Friday, February 29, 2008

Why won't you dance with me? I'm NOT no Limburger!

Went shopping at Whole Foods last night, and was delighted to see that they finally note whether the cheeses are made with animal or vegetarian rennet.

Looking over all the cheeses, my eye was caught by some shiny, foil-wrapped little bricks of Limburger. Anybody who has watched Saturday morning cartoons knows this as the cheese whose stench is so great that it repels all foes (except for Pepe LePew). It is the skunk of the cheese world.

I picked up the cheese. "I'm having Warner Brothers flashbacks," I said to the young man behind the counter. "Have you ever smelled this stuff? I only know it from cartoons."

He looked at a point over my left shoulder as he composed his reply. "It's got a very pungent, unique aroma--"

"It stinks, doesn't it?" I asked.

"Well. Yeah."

I was curious, so I brought it home. I don't know what I was expecting -- something along the lines of Gorgonzola times ten, perhaps. The triple wrapping told me this was a beast that had to be kept under control.

I finally got the package open at one end, and it hit me immediately. I sniffed.

What I smelled was a cross between Rotting Corpse of Woodland Animal, and Diarrhea. It was vile in a way I can only describe as primal. My instinct was to rush to the yard, bury it, and recite an incantation that would keep it from rising from its mouldering grave to attack me while I slept.

But I held back. Reasoning that there must be an explanation as to why it's made and eaten, I decided to try it with some bread and olives. And red wine. As I bit into the cheese, I realized I'd overlooked the under-bouquet of horse manure in my earlier sniff.

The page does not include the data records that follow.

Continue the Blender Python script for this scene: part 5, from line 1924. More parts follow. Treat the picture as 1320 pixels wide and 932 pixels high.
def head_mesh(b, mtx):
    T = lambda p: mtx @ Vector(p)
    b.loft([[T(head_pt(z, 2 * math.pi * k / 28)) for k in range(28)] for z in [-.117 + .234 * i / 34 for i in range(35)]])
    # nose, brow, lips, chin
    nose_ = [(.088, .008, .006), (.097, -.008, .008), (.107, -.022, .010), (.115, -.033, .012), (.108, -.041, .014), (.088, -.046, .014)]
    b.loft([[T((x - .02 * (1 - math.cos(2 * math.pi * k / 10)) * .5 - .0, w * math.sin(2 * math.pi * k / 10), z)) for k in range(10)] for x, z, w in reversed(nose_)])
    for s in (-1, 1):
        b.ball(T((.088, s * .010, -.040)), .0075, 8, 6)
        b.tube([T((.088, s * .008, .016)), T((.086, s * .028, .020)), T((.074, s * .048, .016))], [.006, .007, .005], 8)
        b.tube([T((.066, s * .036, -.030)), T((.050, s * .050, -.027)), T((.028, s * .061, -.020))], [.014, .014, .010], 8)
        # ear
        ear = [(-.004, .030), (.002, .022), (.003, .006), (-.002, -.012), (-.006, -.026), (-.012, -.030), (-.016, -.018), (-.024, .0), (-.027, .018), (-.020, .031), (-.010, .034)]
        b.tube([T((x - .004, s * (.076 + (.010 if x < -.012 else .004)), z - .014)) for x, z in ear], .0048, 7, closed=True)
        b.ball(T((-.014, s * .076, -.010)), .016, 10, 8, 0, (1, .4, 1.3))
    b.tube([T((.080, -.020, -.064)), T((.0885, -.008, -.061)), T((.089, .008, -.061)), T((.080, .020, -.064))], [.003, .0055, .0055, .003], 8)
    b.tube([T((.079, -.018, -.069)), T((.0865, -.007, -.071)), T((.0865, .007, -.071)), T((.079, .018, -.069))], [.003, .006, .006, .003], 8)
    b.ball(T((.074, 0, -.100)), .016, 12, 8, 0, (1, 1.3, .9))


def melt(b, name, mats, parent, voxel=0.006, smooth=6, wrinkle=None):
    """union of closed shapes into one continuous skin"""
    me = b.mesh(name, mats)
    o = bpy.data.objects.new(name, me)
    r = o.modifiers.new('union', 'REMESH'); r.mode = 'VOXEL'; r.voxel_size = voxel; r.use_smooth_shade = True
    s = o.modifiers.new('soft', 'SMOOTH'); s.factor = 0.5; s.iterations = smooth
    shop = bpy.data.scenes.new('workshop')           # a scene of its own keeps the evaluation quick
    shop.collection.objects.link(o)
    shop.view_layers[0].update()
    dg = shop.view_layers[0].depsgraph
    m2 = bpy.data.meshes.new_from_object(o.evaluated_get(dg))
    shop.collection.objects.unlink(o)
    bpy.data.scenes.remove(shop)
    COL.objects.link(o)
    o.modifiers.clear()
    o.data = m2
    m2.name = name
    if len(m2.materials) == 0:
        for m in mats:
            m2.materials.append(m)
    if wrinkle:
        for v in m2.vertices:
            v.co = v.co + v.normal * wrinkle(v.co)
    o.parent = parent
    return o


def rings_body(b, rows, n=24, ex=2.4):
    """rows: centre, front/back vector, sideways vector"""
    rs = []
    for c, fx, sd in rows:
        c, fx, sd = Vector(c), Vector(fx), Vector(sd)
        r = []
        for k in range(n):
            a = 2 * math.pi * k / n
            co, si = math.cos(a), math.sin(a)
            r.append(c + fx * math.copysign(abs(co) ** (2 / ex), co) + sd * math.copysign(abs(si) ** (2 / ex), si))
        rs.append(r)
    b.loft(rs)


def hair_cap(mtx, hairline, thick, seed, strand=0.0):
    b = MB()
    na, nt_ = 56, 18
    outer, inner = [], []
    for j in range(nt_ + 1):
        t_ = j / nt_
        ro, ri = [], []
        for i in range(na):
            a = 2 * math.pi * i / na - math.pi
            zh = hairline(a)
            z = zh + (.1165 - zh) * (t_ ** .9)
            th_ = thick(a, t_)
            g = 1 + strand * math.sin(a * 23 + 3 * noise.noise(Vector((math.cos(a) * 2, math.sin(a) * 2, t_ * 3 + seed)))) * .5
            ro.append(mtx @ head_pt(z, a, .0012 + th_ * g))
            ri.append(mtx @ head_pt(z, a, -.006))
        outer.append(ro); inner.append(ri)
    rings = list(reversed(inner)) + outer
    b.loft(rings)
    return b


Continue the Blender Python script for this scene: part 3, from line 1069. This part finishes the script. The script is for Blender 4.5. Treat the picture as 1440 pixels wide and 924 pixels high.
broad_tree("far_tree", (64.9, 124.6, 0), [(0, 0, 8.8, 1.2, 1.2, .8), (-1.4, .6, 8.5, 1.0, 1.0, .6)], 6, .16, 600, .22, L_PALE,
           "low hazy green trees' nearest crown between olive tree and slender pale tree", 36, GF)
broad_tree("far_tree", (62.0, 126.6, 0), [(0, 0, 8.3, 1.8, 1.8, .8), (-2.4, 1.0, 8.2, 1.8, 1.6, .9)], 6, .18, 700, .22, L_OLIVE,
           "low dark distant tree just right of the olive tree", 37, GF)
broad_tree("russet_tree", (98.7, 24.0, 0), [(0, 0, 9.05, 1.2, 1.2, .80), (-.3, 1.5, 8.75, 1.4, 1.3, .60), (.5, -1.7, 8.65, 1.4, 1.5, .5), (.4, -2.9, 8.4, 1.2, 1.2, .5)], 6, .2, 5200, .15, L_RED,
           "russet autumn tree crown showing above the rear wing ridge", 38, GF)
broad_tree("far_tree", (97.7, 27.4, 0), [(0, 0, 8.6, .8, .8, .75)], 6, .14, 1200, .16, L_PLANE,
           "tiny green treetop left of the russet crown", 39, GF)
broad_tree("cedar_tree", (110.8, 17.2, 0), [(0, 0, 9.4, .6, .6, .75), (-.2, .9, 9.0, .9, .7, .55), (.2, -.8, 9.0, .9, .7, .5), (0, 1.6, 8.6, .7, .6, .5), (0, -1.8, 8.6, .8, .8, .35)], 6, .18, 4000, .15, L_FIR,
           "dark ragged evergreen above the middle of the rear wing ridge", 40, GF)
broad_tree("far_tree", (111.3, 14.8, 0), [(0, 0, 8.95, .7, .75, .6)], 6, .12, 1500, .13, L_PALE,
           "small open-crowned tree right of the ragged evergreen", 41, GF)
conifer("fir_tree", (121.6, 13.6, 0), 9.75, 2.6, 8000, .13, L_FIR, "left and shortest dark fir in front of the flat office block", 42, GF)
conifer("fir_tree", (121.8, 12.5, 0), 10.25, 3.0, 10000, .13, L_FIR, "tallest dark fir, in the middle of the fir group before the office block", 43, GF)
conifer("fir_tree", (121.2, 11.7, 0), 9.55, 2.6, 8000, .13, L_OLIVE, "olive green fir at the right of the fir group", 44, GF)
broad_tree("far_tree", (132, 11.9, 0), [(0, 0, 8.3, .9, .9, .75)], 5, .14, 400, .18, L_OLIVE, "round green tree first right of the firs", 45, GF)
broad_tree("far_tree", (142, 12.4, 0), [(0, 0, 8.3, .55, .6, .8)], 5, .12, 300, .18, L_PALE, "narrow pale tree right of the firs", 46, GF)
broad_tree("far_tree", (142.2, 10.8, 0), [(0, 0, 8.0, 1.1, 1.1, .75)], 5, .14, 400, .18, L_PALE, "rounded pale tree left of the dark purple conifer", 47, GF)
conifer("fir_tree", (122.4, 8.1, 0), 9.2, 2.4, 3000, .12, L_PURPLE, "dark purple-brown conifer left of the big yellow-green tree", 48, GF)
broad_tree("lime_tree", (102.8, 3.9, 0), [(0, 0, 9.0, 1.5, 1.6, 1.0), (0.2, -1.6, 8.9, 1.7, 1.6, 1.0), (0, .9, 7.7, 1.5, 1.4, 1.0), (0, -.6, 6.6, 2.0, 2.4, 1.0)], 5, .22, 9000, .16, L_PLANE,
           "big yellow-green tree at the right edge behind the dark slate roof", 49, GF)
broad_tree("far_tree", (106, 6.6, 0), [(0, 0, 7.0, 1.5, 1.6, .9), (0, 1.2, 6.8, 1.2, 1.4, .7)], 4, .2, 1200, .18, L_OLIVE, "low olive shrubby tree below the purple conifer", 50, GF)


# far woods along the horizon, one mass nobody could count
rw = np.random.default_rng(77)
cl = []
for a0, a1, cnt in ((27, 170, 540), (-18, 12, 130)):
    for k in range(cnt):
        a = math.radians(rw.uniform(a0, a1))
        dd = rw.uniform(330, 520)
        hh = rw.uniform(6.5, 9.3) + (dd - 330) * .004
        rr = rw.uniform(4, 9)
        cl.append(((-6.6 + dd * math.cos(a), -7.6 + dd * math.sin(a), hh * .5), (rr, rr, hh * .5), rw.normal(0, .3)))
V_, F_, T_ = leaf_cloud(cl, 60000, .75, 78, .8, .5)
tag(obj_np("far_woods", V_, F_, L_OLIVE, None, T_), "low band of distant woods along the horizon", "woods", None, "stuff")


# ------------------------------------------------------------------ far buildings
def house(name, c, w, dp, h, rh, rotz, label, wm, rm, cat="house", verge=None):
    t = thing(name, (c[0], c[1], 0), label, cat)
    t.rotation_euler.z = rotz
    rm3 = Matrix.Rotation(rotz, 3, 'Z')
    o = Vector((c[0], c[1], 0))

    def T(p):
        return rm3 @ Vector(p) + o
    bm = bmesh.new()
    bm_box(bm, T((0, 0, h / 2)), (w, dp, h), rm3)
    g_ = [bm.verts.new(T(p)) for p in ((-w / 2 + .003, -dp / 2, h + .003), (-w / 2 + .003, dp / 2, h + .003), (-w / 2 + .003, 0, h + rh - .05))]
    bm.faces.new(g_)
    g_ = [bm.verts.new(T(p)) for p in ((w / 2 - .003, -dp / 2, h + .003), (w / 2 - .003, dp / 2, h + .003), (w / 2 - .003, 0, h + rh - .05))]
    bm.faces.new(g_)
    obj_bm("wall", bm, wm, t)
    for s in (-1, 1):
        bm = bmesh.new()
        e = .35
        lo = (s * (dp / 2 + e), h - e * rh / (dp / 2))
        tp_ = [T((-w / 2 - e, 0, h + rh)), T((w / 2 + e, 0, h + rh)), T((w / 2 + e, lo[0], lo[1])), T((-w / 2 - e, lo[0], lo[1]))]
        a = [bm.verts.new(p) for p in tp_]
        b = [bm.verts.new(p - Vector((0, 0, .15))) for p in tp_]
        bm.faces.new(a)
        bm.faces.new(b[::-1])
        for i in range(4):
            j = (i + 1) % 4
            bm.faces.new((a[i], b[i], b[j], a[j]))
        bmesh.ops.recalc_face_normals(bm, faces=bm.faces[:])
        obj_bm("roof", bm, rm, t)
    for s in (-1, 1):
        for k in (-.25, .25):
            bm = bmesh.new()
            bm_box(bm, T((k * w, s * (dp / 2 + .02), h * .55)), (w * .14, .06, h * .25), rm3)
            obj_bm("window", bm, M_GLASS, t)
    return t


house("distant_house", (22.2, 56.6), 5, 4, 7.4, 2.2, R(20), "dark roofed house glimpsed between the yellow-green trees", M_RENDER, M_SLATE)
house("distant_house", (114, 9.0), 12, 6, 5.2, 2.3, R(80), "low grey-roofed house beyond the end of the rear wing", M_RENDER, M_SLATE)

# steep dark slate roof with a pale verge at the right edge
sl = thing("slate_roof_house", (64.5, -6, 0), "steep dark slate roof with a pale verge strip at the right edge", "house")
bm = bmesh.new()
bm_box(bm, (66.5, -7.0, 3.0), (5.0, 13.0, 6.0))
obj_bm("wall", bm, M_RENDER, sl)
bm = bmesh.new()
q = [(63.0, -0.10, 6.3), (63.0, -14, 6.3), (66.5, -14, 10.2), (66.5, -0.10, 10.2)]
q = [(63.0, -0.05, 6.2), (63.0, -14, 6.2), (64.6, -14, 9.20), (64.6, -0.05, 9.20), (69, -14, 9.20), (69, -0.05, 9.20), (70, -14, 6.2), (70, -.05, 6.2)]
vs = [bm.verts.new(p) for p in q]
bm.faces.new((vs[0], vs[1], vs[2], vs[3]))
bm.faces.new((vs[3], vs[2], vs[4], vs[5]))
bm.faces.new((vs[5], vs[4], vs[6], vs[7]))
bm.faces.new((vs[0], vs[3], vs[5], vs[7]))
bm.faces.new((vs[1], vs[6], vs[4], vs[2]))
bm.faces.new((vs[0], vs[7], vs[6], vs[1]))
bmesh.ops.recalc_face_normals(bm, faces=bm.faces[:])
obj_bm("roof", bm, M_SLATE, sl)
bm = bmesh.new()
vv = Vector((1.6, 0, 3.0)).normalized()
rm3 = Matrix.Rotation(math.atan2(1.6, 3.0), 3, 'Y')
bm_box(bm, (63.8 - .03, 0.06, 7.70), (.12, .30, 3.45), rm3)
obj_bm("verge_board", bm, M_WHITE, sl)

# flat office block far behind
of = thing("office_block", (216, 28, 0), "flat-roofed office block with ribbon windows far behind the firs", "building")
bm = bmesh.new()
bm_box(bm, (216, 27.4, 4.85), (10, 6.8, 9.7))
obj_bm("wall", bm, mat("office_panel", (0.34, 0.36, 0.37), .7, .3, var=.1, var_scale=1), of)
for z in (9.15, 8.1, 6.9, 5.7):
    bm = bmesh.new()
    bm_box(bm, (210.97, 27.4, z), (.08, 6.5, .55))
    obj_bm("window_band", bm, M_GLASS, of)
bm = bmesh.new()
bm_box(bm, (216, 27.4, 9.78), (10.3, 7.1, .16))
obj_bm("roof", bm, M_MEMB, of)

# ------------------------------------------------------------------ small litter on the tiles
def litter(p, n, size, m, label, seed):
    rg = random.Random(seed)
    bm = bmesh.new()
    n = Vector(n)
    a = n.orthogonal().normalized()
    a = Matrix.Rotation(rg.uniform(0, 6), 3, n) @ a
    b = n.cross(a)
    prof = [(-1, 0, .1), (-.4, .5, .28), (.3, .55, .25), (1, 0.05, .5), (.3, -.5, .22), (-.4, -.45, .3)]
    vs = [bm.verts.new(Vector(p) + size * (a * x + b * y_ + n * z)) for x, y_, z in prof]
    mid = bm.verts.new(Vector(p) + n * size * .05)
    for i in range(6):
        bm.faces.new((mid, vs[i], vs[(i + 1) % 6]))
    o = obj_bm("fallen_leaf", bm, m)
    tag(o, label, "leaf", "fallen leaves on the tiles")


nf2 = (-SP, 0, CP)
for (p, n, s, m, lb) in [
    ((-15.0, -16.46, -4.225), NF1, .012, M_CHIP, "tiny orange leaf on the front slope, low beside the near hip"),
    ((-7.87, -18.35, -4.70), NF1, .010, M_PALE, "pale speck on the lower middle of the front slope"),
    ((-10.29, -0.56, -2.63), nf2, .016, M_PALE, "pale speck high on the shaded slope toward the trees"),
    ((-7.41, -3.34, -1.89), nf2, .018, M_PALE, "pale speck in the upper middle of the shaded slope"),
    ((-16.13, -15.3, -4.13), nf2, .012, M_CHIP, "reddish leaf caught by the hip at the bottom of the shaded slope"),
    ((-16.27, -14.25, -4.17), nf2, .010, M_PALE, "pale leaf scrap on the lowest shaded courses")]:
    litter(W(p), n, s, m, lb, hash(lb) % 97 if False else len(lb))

The cheese actually tastes fine, sort of like a pungent Gouda. But the smell -- Good Lord, I had to wash my hands with lilac soap because I literally kept thinking that one of the cats had had an accident outside the litterbox every time my fingers got near my face. I had to re-wrap the cheese and put it into a plastic bag and then in the fridge to keep my apartment from smelling like a crime scene.

The package says that the smell is the result of microbial digestion of the rind. So I'm right; I'm smelling microbial poop. I'm eating microbial poop.

I wonder if there's any left....

8 comments:

Anonymous said...

Okay, not to belittle you or anything, but OLIVES and WINE? With a GERMAN cheese? Limburger is eaten with mustard, radishes and beer and there is a good reason for all three of those, although it's even better on its own at room temperature. Divine!

JC said...

I finally had to cut off the rind so that I could finish it. I think I'll stick to Stilton.

JC said...

Also, if it's a German cheese, it should be eaten with existential bitterness and gall.

Anonymous said...

Why do you think it smells like that?

JC said...

Ah. Much better answer than microbial poop.

Really gets to the Gestalt of it.

Anonymous said...

See? Now you're getting the Zeitgeist.

Anonymous said...

....somehow, I find this whole exchange to be rather.....cheesy.

JC said...

That joke smells as much as that cheese.